Strange Art based on Randy Titus’s unpublished novel
Dreams and who dreams them?
Art installation on Cherokee street
I moved on to other stories and collections feeling that I had explored Randy Titus for the public enough, while I slowly read every book I found from his collection.
Then one day I got another message, exactly one and half years after I was contacted by the bicyclist, his daughter also a bicyclist contacted me to say yet again, Randy Tutu’s stuff was in the dumpster. I rushed over and met with the man doing the throwing. He told me the basement still had Randy’s stuff, and the last time had been Randy’s room, he had a lot of things.

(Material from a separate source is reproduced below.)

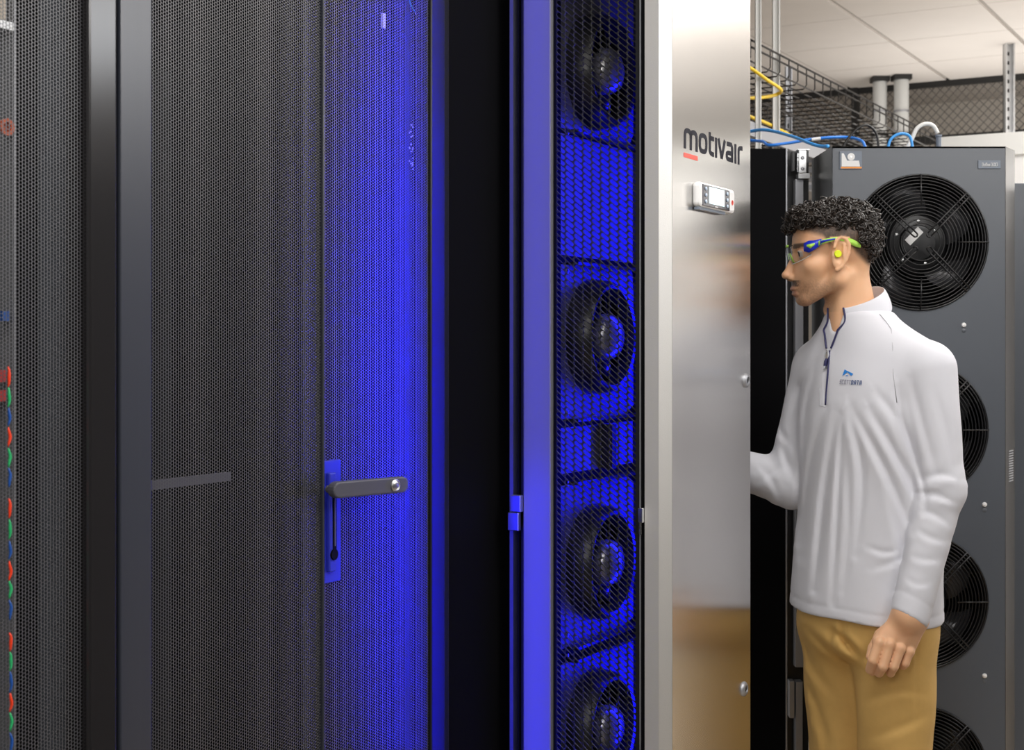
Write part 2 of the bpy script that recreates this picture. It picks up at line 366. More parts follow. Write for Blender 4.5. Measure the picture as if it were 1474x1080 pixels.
# ------------------------------------------------------------------ rack two: split perforated doors
b0, b1, b2, b3 = A(164), A(463.5), A(640), A(209)
r2 = row_thing('server_rack', 'black server rack with split perforated doors and a swing handle', 'rack', b0, 0)
carcass(r2, b0, b2)
f = MB(); f.box(b0, b3, -0.012, DOORT, Z0, RH); f.box(b3, b1, 0.0, DOORT, RH-0.05, RH); f.box(b3, b1, 0.0, DOORT, Z0, Z0+0.08); f.box(b1-0.0035, b1, -0.006, DOORT, Z0, RH)
f.build('left_door_frame', M['frame_satin'], r2, bevel=0.0075)
perf_panel('perforated_panel', b3, b1-0.003, 0.30, RH-0.05, 0.0, r2, M['perf'])
MB().box(b3, b1-0.004, -0.003, 0.008, Z0+0.08, 0.30).build('kick_plate', M['black'], r2)
g = MB(); c0, c1 = A(618.5), A(638)
g.box(c0, c1, -0.004, DOORT, Z0, RH); g.box(b1+0.002, c0, 0.0, DOORT, RH-0.05, RH); g.box(b1+0.002, c0, 0.0, DOORT, Z0, Z0+0.08); g.box(b1+0.002, b1+0.006, 0.0, DOORT, Z0, RH)
g.build('right_door_frame', M['black'], r2, bevel=0.004)
hp0, hp1, hz0, hz1 = A(467), A(489), ZR(838, 478), ZR(663, 478)
perf_panel('perforated_panel', b1+0.006, c0+0.001, 0.30, RH-0.05, 0.002, r2, M['perf'], skip=(hp0-0.003, hp1, hz0, hz1))
MB().box(b1+0.006, c0, -0.001, 0.008, Z0+0.08, 0.30).build('kick_plate', M['black'], r2)
# handle
h = MB(); h.box(hp0-0.004, hp1+0.002, -0.001, 0.012, hz0, hz1)
hpl = h.build('handle_plate', M['plate'], r2, bevel=0.001)
hx0, hx1 = A(469.5), A(484)
MB().box(hx0-0.001, hx0+0.016, -0.008, 0.0, ZR(822, 478), ZR(680, 478)).build('handle_housing', M['plate'], hpl, bevel=0.002)
sl = MB(); sl.box(hx0+0.0065, hx0+0.0145, -0.0095, -0.007, ZR(805, 478), ZR(712, 478)); sl.build('lever_slot', M['black_matt'], hpl)
MB().box(hx0+0.0085, hx0+0.0115, -0.0105, -0.009, ZR(785, 478), ZR(716, 478)).build('slot_strip', M['handle'], hpl)
MB().lathe([(0.0085,0),(0.0085,0.004)], (hx0+0.0085, -0.007, ZR(797, 478)), (0,-1,0), 20).build('keyhole_recess', M['black_matt'], hpl)
# swung lever: pivots at the plate and points along +a, out towards the aisle
piv = Vector((A(479.5, 0.022), -0.022, ZR(705, 479, 0.022)))
la = A(571, 0.05)
tip = Vector((la, -0.05, ZR(697, 571, 0.05)))
dv = (tip-piv); ln = dv.length; dv.normalize()
wv = Vector((0,-1,0)); wv = (wv-dv*wv.dot(dv)).normalized(); up = wv.cross(dv)*-1
if up.z < 0: up = -up
hw = 0.0128; pol = []
for k in range(9): t = PI/2+PI*k/8; pol.append((hw*math.cos(t), hw*math.sin(t)))
for k in range(9): t = -PI/2+PI*k/8; pol.append((ln+hw*math.cos(t)*1.0, hw*math.sin(t)))
lv = MB().slab(pol, piv, dv, up, wv, 0.016).build('swing_lever', M['handle'], r2, bevel=0.0025)
lc = piv+dv*(ln*0.86)+wv*0.016
MB().lathe([(0.0098,-0.002),(0.0098,0.002),(0.0080,0.0035),(0.0074,0.0022),(0.0045,0.0034),(0.0005,0.0038)], lc, wv, 24).build('lock_barrel', M['zinc'], lv, smooth=False)
MB().tube([piv+wv*-0.012, piv], 0.006, 12).build('pivot_pin', M['handle'], lv)
MB().box(b1-0.012, b1+0.002, 0.035, 0.30, Z0+0.03, RH-0.05).build('blue_light_baffle', M['black_matt'], r2)  # added baffle, keeps blue light from spreading behind the left leaf
# posts seen through the mesh
for px0, px1, s_, m_ in ((583, 600, -0.06, 'black'), (437, 443, -0.03, 'zinc'), (424, 427, -0.05, 'zinc'), (330, 336, -0.30, 'black')):
    MB().box(A(px0, s_), A(px1, s_), -s_, -s_+0.02, Z0+0.03, RH-0.05).build('mounting_rail', M[m_], r2)
for k, (y0, y1) in enumerate(((116, 280), (282, 420), (424, 690), (706, 1000), (1004, 1300))):
    s_ = -0.30; MB().box(b3+0.12, A(575, s_), 0.30, 0.7, ZR(y1, 300, s_), ZR(y0, 300, s_)).build('equipment_front', M['black_matt'], r2)
MB().box(b3+0.01, A(332, -0.02), 0.02, 0.03, ZR(705, 225, -0.02), ZR(692, 225, -0.02)).build('cross_bar', M['handle'], r2)
# teal cable behind the top of the right leaf
tc = row_thing('network_cable', 'teal network cable with pale plug behind the top of the handled door', 'cable', A(590, -0.03), -0.03)
s_ = -0.037
MB().tube(spline([(A(589, s_), 0.037, ZR(-40, 590, s_)), (A(590, s_), 0.037, ZR(0, 590, s_)), (A(593, s_), 0.037, ZR(9, 590, s_)), (A(599, s_), 0.037, ZR(18, 598, s_))], 6), 0.0012, 6).build('jacket', M['teal'], tc, smooth=True)
pv0 = Vector((A(599, s_), 0.037, ZR(18, 598, s_))); pv1 = Vector((A(613, s_), 0.037, ZR(25, 612, s_)))
MB().tube([pv0, pv0.lerp(pv1, 0.5), pv1], [0.003, 0.0045, 0.005], 4).build('plug', M['white'], tc)
MB().box(A(546.5, s_), A(550, s_), 0.03, 0.034, ZR(41, 548, s_), ZR(20, 548, s_)).build('cable_tie_tag', M['paper'], r2)
# warning leaflet hanging on the post
s_ = -0.055
lf = MB()
for k in range(26):
    px = 588+RNG.random()*9; py = 180+RNG.random()*64
    x = A(px, s_); z = ZR(py, 592, s_); lf.box(x-0.0008, x+0.0008, 0.052, 0.0545, z-0.0012, z+0.0012)
lf.build('printed_notice', M['paper'], r2)

# ------------------------------------------------------------------ black side panel between the racks and the cooling door
bp = row_thing('blanking_panel', 'tall plain black panel between the handled rack and the steel cooling door', 'panel', b2, -0.02)
x0, x1 = b2+0.004, A(734, -0.02)
MB().box(x0, x1+0.06, 0.03, 0.06, 0.0, RH).build('panel_sheet', M['black_matt'], bp)
MB().box(x0, A(655), 0.012, 0.03, 0.0, RH).build('edge_post', M['black'], bp, bevel=0.003)

# ------------------------------------------------------------------ steel cooling door unit
AEND = None
sA, sB_, sF = S(928), S(948), None
a_c = 0.022
sF = S(968, a_c)
AEND = A(1080, sF)
cd = row_thing('cooling_door', 'stainless steel cooling door with a blue-lit slotted side full of fans', 'cooling door', AEND*0.5, 0.1)
CH = 2.30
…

I felt that old familiar pull to grab things that mattered. His teaching curriculum was the best item next to the two original paintings. These things mattered, as I didn’t own any of his paintings in the first discovery and the binder of his wisdom and teaching was the last piece to his personal philosophy. I had his actual thoughts on the nature of reality and what it takes to be an artist. I was back on the Randy trail writing and seeking ways to tell the new stories.
In the end, Randy was a man who spent his life doing what he loved and his legacy was more personal, unique and universal at the same time. I learned more about Zen Philosophy from his influence than I knew before, and writing about his abstract art influenced my own art and the process it takes to relate exactly what you want to say. That’s my story about Randy and I may or may not stick to it.